Con el agravante de que los activistas del deseo están convencidos de que Dios, o la fuerza sobrenatural que los concede, viven en los medios de comunicación y en las redes sociales. Así, vemos en chats de profesionales universitarios mensajes con oraciones, estampitas religiosas y cuitas dirigidas a deidades diversas. Sin el más mínimo comedimiento. Por qué creen que Dios está en Facebook y hasta en el cáustico Twitter, más que en la dulce oscuridad de sus habitaciones. Lo creen porque las ansias han sustituido a la razón y porque se sienten obligados a hacer proselitismo: todo el mundo debe claudicar ante la sinrazón.

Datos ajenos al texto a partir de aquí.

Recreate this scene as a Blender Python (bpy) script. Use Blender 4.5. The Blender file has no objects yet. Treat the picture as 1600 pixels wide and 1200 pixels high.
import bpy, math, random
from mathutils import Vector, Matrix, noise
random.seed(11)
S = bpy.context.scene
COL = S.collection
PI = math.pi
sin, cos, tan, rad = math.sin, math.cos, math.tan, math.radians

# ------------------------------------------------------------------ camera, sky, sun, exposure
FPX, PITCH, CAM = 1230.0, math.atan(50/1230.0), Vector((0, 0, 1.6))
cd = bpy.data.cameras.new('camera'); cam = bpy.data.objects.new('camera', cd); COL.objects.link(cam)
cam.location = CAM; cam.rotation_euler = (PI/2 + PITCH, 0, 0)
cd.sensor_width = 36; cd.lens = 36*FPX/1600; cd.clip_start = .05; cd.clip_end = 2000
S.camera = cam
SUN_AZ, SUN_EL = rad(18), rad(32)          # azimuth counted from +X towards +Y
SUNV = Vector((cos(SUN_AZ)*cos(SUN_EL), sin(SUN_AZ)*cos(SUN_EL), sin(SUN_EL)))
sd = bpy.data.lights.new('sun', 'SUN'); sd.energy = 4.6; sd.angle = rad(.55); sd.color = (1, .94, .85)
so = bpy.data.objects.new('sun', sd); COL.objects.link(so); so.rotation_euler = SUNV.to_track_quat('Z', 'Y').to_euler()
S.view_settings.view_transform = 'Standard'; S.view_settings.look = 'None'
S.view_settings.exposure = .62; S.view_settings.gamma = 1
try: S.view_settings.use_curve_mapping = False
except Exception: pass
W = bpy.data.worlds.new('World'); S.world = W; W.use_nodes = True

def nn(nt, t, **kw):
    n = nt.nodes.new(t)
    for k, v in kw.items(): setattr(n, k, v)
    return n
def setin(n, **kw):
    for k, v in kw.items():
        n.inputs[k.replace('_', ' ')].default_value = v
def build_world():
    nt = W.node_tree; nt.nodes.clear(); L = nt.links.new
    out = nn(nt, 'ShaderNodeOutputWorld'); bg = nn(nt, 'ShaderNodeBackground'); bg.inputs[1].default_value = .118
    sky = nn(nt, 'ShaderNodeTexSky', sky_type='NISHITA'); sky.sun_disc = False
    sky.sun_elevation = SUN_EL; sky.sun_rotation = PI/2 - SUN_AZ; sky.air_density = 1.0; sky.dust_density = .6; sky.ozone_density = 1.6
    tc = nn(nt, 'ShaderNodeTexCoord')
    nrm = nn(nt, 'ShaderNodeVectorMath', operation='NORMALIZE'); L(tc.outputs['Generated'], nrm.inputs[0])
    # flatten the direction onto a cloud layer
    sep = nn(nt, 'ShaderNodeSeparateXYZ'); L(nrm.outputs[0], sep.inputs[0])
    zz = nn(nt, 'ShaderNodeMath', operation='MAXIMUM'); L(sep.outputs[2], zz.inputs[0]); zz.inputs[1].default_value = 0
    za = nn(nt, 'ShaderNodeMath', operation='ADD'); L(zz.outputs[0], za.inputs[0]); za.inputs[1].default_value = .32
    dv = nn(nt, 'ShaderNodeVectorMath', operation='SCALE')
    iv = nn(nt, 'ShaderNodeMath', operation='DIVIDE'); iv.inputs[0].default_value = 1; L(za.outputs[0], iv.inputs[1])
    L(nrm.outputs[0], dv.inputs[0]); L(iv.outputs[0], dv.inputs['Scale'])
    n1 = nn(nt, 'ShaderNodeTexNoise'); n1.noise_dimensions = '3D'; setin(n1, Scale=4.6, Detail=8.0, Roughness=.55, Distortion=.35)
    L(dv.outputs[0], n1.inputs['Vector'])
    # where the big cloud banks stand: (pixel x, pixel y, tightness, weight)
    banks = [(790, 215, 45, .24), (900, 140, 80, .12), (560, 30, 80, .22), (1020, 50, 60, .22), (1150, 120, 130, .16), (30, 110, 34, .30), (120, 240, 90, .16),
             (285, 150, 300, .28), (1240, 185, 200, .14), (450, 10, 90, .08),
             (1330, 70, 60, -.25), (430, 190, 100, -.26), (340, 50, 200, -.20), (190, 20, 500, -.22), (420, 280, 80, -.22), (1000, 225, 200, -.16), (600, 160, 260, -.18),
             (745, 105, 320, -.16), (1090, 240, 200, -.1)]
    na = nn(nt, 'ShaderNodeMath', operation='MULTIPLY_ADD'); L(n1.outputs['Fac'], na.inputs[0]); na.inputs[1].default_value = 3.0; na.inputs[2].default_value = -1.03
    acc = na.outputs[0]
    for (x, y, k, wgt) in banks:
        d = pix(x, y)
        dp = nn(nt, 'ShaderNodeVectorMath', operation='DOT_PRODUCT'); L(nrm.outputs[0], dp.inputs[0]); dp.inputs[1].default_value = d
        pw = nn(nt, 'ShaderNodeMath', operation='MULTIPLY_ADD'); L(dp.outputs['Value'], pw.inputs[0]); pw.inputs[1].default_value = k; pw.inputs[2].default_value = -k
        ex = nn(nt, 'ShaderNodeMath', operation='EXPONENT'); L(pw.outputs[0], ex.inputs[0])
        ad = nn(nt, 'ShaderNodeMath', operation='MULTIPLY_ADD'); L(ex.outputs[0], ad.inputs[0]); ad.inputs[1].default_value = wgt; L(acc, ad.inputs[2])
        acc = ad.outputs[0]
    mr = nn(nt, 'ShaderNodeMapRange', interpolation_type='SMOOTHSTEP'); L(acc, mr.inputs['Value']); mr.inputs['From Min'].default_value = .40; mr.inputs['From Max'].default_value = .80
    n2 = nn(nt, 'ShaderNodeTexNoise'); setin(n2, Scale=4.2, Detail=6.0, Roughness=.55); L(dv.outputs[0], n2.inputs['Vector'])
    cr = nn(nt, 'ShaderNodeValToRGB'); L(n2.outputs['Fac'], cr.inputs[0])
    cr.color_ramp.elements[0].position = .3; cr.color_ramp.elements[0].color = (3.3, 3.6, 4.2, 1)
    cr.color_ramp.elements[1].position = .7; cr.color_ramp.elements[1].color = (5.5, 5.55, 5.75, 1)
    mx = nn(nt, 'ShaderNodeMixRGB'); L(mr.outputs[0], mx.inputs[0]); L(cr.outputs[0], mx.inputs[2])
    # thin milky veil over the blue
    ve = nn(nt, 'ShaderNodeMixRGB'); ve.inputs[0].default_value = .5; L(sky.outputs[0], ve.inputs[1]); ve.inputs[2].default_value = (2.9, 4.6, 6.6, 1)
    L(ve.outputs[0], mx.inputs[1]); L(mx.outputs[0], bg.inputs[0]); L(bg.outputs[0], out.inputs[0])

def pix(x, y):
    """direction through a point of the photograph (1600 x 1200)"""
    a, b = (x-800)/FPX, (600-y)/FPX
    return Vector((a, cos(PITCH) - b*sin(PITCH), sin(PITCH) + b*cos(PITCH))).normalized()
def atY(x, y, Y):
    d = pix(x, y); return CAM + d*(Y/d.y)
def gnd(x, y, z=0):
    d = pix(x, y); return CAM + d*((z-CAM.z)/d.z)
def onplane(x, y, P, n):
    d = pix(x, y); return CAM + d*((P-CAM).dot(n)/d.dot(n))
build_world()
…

En esto no hay bandos. El país completo ha ido sumergiéndose en la lava del deseo como remplazo de la razón. Es sabido que el hombre nuevo se mueve por pasiones ideológicas, no por motivaciones políticas (cualquier iniciativa puede ofender al partido único, al tirano eterno único) ni mucho menos materiales, contrarias al “altruismo” del socialismo del siglo XXI, que reserva el producto del saqueo para sus jerarcas. En fin, no se puede hacer para cambiar el gobierno, ni mucho menos el sistema. Lo único que se puede hacer es desearlo. Y hete aquí que en la era de la irracionalidad, el deseo también puede ser un crimen.